[Entries start]
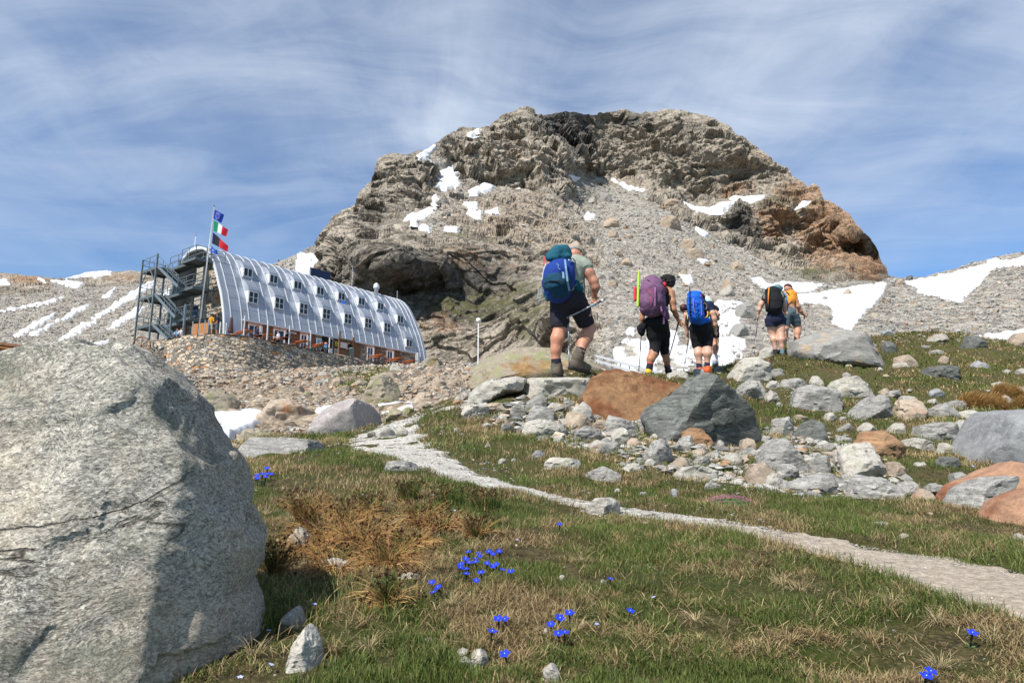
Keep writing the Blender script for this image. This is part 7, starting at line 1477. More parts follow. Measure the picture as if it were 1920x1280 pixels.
def pole(name, label, a, b, grip_len=.13, rad=.0075, mat=None, basket=True, tip_black=.0, group='trekking poles'):
    a, b = Vector(a), Vector(b); d = (b - a).normalized(); L = (b - a).length; t = thing(name, label, 'trekking pole', a, 0, group)
    MB().tube([d * grip_len * .9, d * L * .55], rad, 8).build('shaft', mat or M_POLE, t, True); MB().tube([d * L * .55, d * (L - .05)], rad * .8, 8).build('lower_shaft', M_POLE if tip_black == 0 else M_POLEB, t, True)
    MB().tube([-d * .02, d * .01, d * grip_len * .4, d * grip_len * .8, d * grip_len], [.012, .017, .0135, .015, .011], 8).build('grip', M_POLEB, t, True); MB().tube([d * (L - .055), d * (L - .02), d * L], [.008, .005, .002], 6).build('tip', M_POLEB, t, True)
    if basket:
        s = d.cross(Vector((1, .2, 0))).normalized(); u = s.cross(d); mb = MB(); c = d * (L - .06); pts = [c + (s * math.cos(q) + u * math.sin(q)) * .028 for q in np.linspace(0, 6.283, 13)]; mb.tube(pts, .0035, 5)
        for q in (0, 1.57, 3.14, 4.71): mb.bar(c, c + (s * math.cos(q) + u * math.sin(q)) * .028, .005)
        mb.build('basket', M_POLEB, t)
    return t
def strap(R_, pts, w, mat, parent, org, name='strap', th=.012):
    """flat webbing following photo points"""
    q = [R_(*p) for p in pts]; mb = MB()
    for a, b in zip(q[:-1], q[1:]): mb.bar(a - Vector(org), b - Vector(org), R_.r(w), th, up=(0, 1, 0))
    return mb.build(name, mat, parent)
ZERO = {'ink': lambda V: np.zeros(len(V))}
def seg_near(a, b, rad):
    a, b = np.array(a), np.array(b)
    def f(V):
        t = np.clip((V - a) @ (b - a) / ((b - a) @ (b - a)), 0, 1); d = np.linalg.norm(V - a - t[:, None] * (b - a), axis=1); return (sstep(rad, rad * .8, d)) 
    return f
# ---- foremost hiker: sage shirt, grey cap, teal and blue pack
def hiker_man():
    R_ = Ref(980, 440, 4.572, 8.75); org = R_(310, 1195); h = .0085; r = R_.r
    t = thing('person', 'foremost hiker in sage T-shirt, grey cap and dark shorts, with a tattooed right arm', 'person', org, 0, 'hikers walking uphill')
    el, wr = (612, 400, -.02), (612, 535, .02); hd = R_(448, 178, .16); fr_ops, fr = head(hd, .115, (.25, .85, -.45), (0, .3, 1))
    ops = chain(R_, [(462, 205, .12, 46), (448, 250, .05, 60)], .03) + fr_ops
    ops += chain(R_, [(530, 250, .0, 48), (572, 330, -.03, 46), (608, 398, -.04, 40), (622, 450, -.02, 38), (612, 530, .04, 24)], .03)
    ops += hand(R_(612, 530, .04), R_(618, 600, .06) - R_(612, 530, .04), R_(690, 560, .0) - R_(560, 635, .0), 1, 1.12)
    ops += chain(R_, [(400, 300, .05, 105), (390, 430, .0, 105), (385, 540, -.02, 108)], .05)
    ops += chain(R_, [(320, 560, .0, 85), (318, 700, .02, 74), (318, 800, .03, 55), (298, 890, -.01, 59), (285, 985, .0, 46), (286, 1075, .03, 36), (290, 1130, .04, 36)], .03)
    ops += chain(R_, [(455, 555, .0, 88), (520, 680, .10, 74), (575, 800, .22, 54), (545, 870, .10, 60), (515, 930, .0, 48), (497, 1000, -.06, 36), (490, 1040, -.06, 36)], .03)
    ops += chain(R_, [(260, 260, .05, 50), (205, 400, .12, 42), (235, 540, .35, 30), (330, 600, .48, 24)], .03) + hand(R_(330, 600, .48), (.6, .6, .1), (0, .1, 1), -1, 1.1)
    body = fobj('body', ops, SKR, t, h, org, attrs={'ink': seg_near(R_(575, 330, -.03), R_(615, 520, .03), .10)})
    sh = chain(R_, [(455, 235, .07, 70), (430, 300, .03, 112), (400, 420, .0, 116), (392, 500, -.01, 112)], .05) + chain(R_, [(350, 260, .05, 60), (500, 250, .02, 64), (548, 275, -.02, 58)], .04) + chain(R_, [(520, 245, .0, 60), (545, 290, -.02, 58)], .03, flat=True) + chain(R_, [(300, 260, .05, 56), (262, 330, .06, 55)], .03) + chain(R_, [(470, 380, .04, 60), (495, 500, .02, 44)], .05)
    fobj('t_shirt', sh, M_SAGE, t, h, org, .008, 9, attrs=ZERO)
    so = chain(R_, [(385, 470, -.01, 112), (385, 560, -.02, 122)], .05) + chain(R_, [(320, 560, .0, 90), (318, 660, .02, 84)], .05) + chain(R_, [(318, 650, .02, 86), (314, 795, .03, 76)], .03, flat=True) + chain(R_, [(450, 560, .0, 96), (500, 650, .08, 90)], .05) + chain(R_, [(495, 640, .07, 90), (548, 768, .18, 76)], .03, flat=True)
    fobj('shorts', so, M_SHORT, t, h, org, .009, 8, attrs=ZERO, seed=4)
    for (a, b) in (((286, 1060, .025, 43), (290, 1120, .04, 45)), ((500, 975, -.05, 44), (487, 1020, -.06, 46))): fobj('sock', chain(R_, [a, b], .01, flat=True), M_SOCKB, t, .008, org)
    boot(R_, 'boot', t, org, (292, 1130, .05), (285, 1172, .0), (325, 1178, .26), 50, M_BOOT, M_SOLE, cuff=(288, 1098, .04))
    boot(R_, 'boot', t, org, (475, 1050, -.05), (432, 1105, -.05), (560, 1140, .10), 52, M_BOOT, M_SOLE, cuff=(486, 1005, -.06))
    l, s, u = fr; cp = [('e', hd + u * .035, (.104, .124, .095), dict(rot=np.array([s[:], l[:], u[:]]).T)), ('x', hd + u * .02, -u)]; cap = fobj('cap', cp, M_CAPG, t, .008, org); fobj('brim', [('e', hd + l * .13 + u * .03, (.075, .09, .012), dict(rot=np.array([s[:], l[:], u[:]]).T))], M_CAPG, cap, .006, org); eyes(t, org, hd, .115, fr)
    # pack
    D = -.26; p = thing('backpack', 'tall teal and deep blue hiking backpack on the foremost hiker', 'backpack', R_(300, 560, D), 0, 'hiking backpacks'); o = p.location
    fobj('main_bag', chain(R_, [(330, 260, D + .08, 95), (315, 340, D, 125), (305, 420, D, 128), (300, 480, D + .03, 110)], .05, sq=.8, ax=(0, 1, 0)) + chain(R_, [(230, 300, D + .05, 45), (215, 420, D + .05, 50)], .05) + chain(R_, [(400, 250, D + .04, 45), (395, 400, D + .04, 50)], .05), M_COBALT, p, h, o, .010, 9, attrs=ZERO)
    fobj('lower_bag', chain(R_, [(255, 400, D - .02, 75), (345, 400, D - .02, 85)], .05) + chain(R_, [(300, 430, D - .03, 122), (310, 470, D - .01, 95), (300, 505, D + .03, 60)], .05) , M_TEALD, p, h, o, .008, 10, attrs=ZERO, seed=7)
    fobj('lid', chain(R_, [(235, 190, D + .06, 46), (300, 150, D + .04, 56), (360, 140, D + .05, 48), (385, 175, D + .06, 40)], .05) + chain(R_, [(240, 200, D + .0, 30), (390, 190, D + .0, 26)], .04), M_TEAL, p, h, o, .009, 11, attrs=ZERO, seed=9)
    fobj('side_pocket', chain(R_, [(450, 420, D + .12, 38), (480, 455, D + .14, 42)], .04), M_TEAL, p, h, o, .006, 14, attrs=ZERO); fobj('side_pocket', chain(R_, [(200, 500, D + .1, 28), (215, 550, D + .12, 22)], .04), M_TEAL, p, h, o, .006, 14, attrs=ZERO); fobj('hip_belt', chain(R_, [(240, 520, D + .2, 26), (380, 530, D + .1, 24), (480, 500, D + .3, 26)], .03), M_PBLACK, p, h, o)
    strap(R_, [(362, 215, D - .17), (372, 300, D - .25), (384, 400, D - .26), (402, 480, D - .16)], 15, M_STRAP, p, o); strap(R_, [(345, 320, D - .25), (350, 375, D - .27)], 16, M_STRAP, p, o, 'loop'); strap(R_, [(200, 245, D - .02), (180, 300, D), (165, 390, D + .02)], 8, M_POLEW, p, o); strap(R_, [(185, 190, D + .05), (182, 260, D + .03)], 10, M_RED, p, o, 'red_cord'); strap(R_, [(180, 300, D + .04), (176, 350, D + .04)], 12, M_RED, p, o, 'red_cord')
    strap(R_, [(150, 450, D + .08), (140, 520, D + .1), (148, 570, D + .1)], 9, M_STRAP, p, o); strap(R_, [(170, 460, D + .08), (175, 510, D + .1)], 8, M_STRAP, p, o); strap(R_, [(395, 215, D - .1), (440, 235, D + .0), (425, 212, D - .02)], 10, M_POLEW, p, o, 'buckle'); strap(R_, [(190, 420, D - .1), (240, 395, D - .2), (360, 405, D - .25)], 7, M_PBLACK, p, o)
    strap(R_, [(290, 250, D - .22), (310, 262, D - .24), (300, 280, D - .24), (322, 300, D - .24)], 5, M_STRAP, p, o, 'cord'); strap(R_, [(440, 440, D + .05), (515, 395, D + .12), (530, 500, D + .16)], 5, M_SAGE, p, o, 'belt_strap')
    a, b = R_(690, 560, .0), R_(352, 727, -.16); q = pole('trekking_pole', 'trekking pole held across the foremost hiker\'s right hand', a, b, .10, .013, M_POLE, True)
    MB().tube([(b - a).normalized() * .12, (b - a).normalized() * .20], .0155, 8).build('blue_section', M_STRAP, q, True); MB().tube([(b - a).normalized() * .0, (b - a).normalized() * .035], .019, 8).build('white_cap', M_POLEW, q, True)
    pole('trekking_pole', 'upright trekking pole planted between the foremost hiker\'s legs', R_(392, 690, .50), R_(398, 1165, .45), .12, .010, M_POLE, False)
hiker_man()
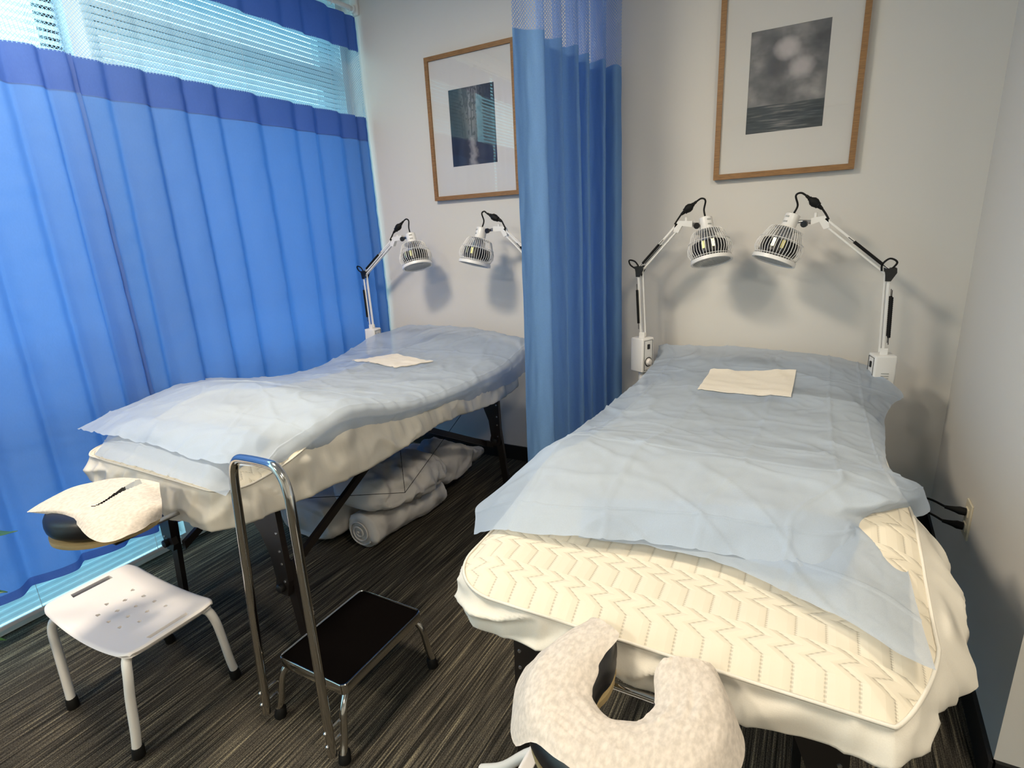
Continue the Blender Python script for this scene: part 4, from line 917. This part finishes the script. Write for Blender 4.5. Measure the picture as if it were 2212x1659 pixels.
# ---------------------------------------------------------------- bedding stored on the floor under the left bed
def blob(name, lab, rows, m, seed, amp, nu=60, nv=50):
    """closed soft body lofted through rings along its length"""
    R = []
    for (c, rx, rz, rot) in rows: R.append((Vector(c), rx, rz, rot))
    cs = spline([r[0] for r in R], nv); rr = spline([(r[1], r[2], r[3]) for r in R], nv); mb = MB()
    for j in range(nv+1):
        for i in range(nu):
            a = 2*PI*i/nu; c_, s_ = math.cos(a), math.sin(a); rx, rz, ro = rr[j]
            e = .8; x = abs(c_)**e*(1 if c_ > 0 else -1)*rx; z = abs(s_)**e*(1 if s_ > 0 else -1)*rz
            p = cs[j]+Vector((x*math.cos(ro), x*math.sin(ro), z))
            k = 1+amp*(.5*nz(p, 6, seed)+.35*(ridge((p.x, p.y*2, p.z), 9, seed)-.6)+.18*(ridge(p, 24, seed)-.5))
            q = cs[j]+(p-cs[j])*k; q.z = max(q.z, .004); mb.v.append(tuple(q))
    for j in range(nv):
        for i in range(nu): mb.f.append((j*nu+i, j*nu+(i+1) % nu, (j+1)*nu+(i+1) % nu, (j+1)*nu+i))
    mb.f += [tuple(range(nu))[::-1], tuple(nv*nu+i for i in range(nu))]
    return tag(mb.build(name, m, None, smooth=True), lab, 'bedding', 'spare white bedding under the left bed')
t = thing('rolled_blanket', 'rolled white blanket with a spiral end lying under the left bed', 'bedding', (-1.90, 2.2, 0), 'spare white bedding under the left bed')
rb = MB(); nu, nv = 40, 60; ax = spline([(-1.875, 1.74, .095), (-1.86, 1.9, .10), (-1.83, 2.1, .10), (-1.82, 2.26, .095)], nv)
for j in range(nv+1):
    for i in range(nu):
        a = 2*PI*i/nu; r = .088*(1+.12*nz((ax[j].x+math.cos(a)*.1, ax[j].y, math.sin(a)*.1), 9, 2)+.05*ridge((math.cos(a), ax[j].y*3, math.sin(a)), 4, 1))*(1-.25*max(0, 1-j/3.0))
        rb.v.append((ax[j].x+math.cos(a)*r*1.1, ax[j].y, max(.004, ax[j].z+math.sin(a)*r)))
for j in range(nv):
    for i in range(nu): rb.f.append((j*nu+i, j*nu+(i+1) % nu, (j+1)*nu+(i+1) % nu, (j+1)*nu+i))
rb.f += [tuple(range(nu))[::-1], tuple(nv*nu+i for i in range(nu))]
rb.build('roll', M['bedding'], t, smooth=True)
sp_ = MB(); sp_.tube([(-1.875+.019*a/5*math.cos(a)*1.05, 1.735-.012*(1-a/19), .095+.019*a/5*math.sin(a)) for a in [k*.22 for k in range(2, 84)]], .0045, 6); sp_.build('spiral_fold', M['bedding'], t, smooth=True)
blob('pillow', 'plump white pillow on the bedding pile under the left bed', [((-1.93, 1.72, .27), .05, .02, 0), ((-1.90, 1.78, .275), .17, .075, 0), ((-1.86, 1.95, .285), .20, .10, 0), ((-1.83, 2.15, .28), .18, .09, 0), ((-1.80, 2.27, .26), .08, .03, 0)], M['bedding'], 5, .34)
blob('folded_duvet', 'flat folded white duvet behind the roll under the left bed', [((-2.18, 1.66, .13), .15, .06, 0), ((-2.18, 1.70, .14), .19, .12, 0), ((-2.15, 2.1, .14), .20, .13, 0), ((-2.10, 2.5, .12), .19, .11, 0), ((-2.08, 2.7, .1), .1, .05, 0)], M['bedding'], 6, .14)
blob('crumpled_sheet', 'crumpled thin white sheet with a pointed corner, far end under the left bed', [((-1.87, 2.30, .22), .10, .12, 0), ((-1.84, 2.38, .22), .12, .13, .2), ((-1.82, 2.55, .19), .11, .07, .4), ((-1.83, 2.70, .16), .08, .03, .5), ((-1.845, 2.80, .15), .012, .005, .6)], M['bedding'], 9, .34)
# ---------------------------------------------------------------- outlet and plugs on the right wall
def outlet():
    fx = lambda y: XR+.008-(YB+.1-y)*.06/(YB+.1-YC)
    yo = 2.27; x = fx(yo); t = thing('wall_outlet', 'ivory wall outlet with two plugs on the right wall', 'outlet', (x, yo, .44))
    MB().cbox((x-.004, yo, .44), (.007, .075, .135), .003).build('cover_plate', M['outlet'], t)
    for k, z in enumerate((.468, .412)):
        MB().cbox((x-.009, yo, z), (.005, .036, .03), .002).build('socket', M['outlet'], t)
        c = thing('power_cord', ['black power cord in the upper socket of the outlet', 'black power cord in the lower socket of the outlet'][k], 'cord', (x-.03, yo, z), 'power cords at the outlet')
        b = MB(); b.lathe([(0, .014), (.018, .015), (.03, .011), (.045, .008), (.06, .006)], (x-.012, yo, z), (-1, .15, .06), 10); b.build('plug', M['rubber'], c, smooth=40)
        e = Vector((x-.07, yo+.01, z+.004))
        pts = spline([e, e+Vector((-.05, .06, -.005)), e+Vector((-.09, .13, -.07-.02*k)), e+Vector((-.11, .18, -.2)), Vector((x-.19, yo+.25, .06)), Vector((x-.22, yo+.38, .008)), Vector((x-.24, yo+.50+.02*k, .007))], 36)
        MB().tube(pts, .0042, 7).build('cable', M['rubber'], c, smooth=True)
outlet()
# ---------------------------------------------------------------- potted plant just outside the left edge, its leaves reach in
def plant():
    bx, by = -2.30, .05
    t = thing('potted_plant', 'leafy green plant whose leaf tips show at the left edge', 'plant', (bx, by, 0))
    MB().lathe([(0, .10), (.02, .11), (.22, .14), (.24, .15), (.25, .14), (.24, .13)], (bx, by, 0), (0, 0, 1), 24).build('pot', M['terracotta'], t, smooth=40)
    tips = [(-1.638, 0.45, 0.86), (-1.998, 0.45, 0.411), (-1.85, 0.45, 0.623)]
    rnd = random.Random(3)
    for k in range(12):
        if k < len(tips): tip = Vector(tips[k]); base = Vector((bx+.04, by+.03, .22)); mid = base.lerp(tip, .45)+Vector((-.05, 0, .22))
        else:
            a = rnd.uniform(PI*.9, PI*1.9); base = Vector((bx, by, .22)); tip = base+Vector((.28*math.cos(a), .28*math.sin(a), rnd.uniform(.2, .9))); mid = base.lerp(tip, .5)+Vector((0, 0, .15))
        st = spline([base, mid, tip], 20); cut = 12
        MB().tube(st[:cut+1], .004, 6).build('stem', M['leaf'], t, smooth=True)
        lf = MB(); q = st[cut:]; n = len(q)
        for i, p in enumerate(q):
            s_ = i/(n-1); tg = (q[min(i+1, n-1)]-q[max(i-1, 0)]).normalized(); sd = tg.cross(Vector((0, 0, 1))).normalized(); w_ = .030*math.sin(min(1, s_*1.0+.08)*PI)**.8+.0008
            for m_, h_ in ((-1, .006), (0, 0), (1, .006)): lf.v.append(tuple(p+sd*m_*w_+Vector((0, 0, h_*(w_/.03)))))
        for i in range(n-1):
            for m_ in (0, 1): a = i*3+m_; lf.f.append((a, a+1, a+4, a+3))
        o = lf.build('leaf', M['leaf'], t, smooth=True); md = o.modifiers.new('thickness', 'SOLIDIFY'); md.thickness = .001
plant()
[Entries end]
Exercise
Review the preceding data and report every line that includes the string "Blender".

Result below
Keep writing the Blender script for this image. This is part 7, starting at line 1477. More parts follow. Measure the picture as if it were 1920x1280 pixels.
Continue the Blender Python script for this scene: part 4, from line 917. This part finishes the script. Write for Blender 4.5. Measure the picture as if it were 2212x1659 pixels.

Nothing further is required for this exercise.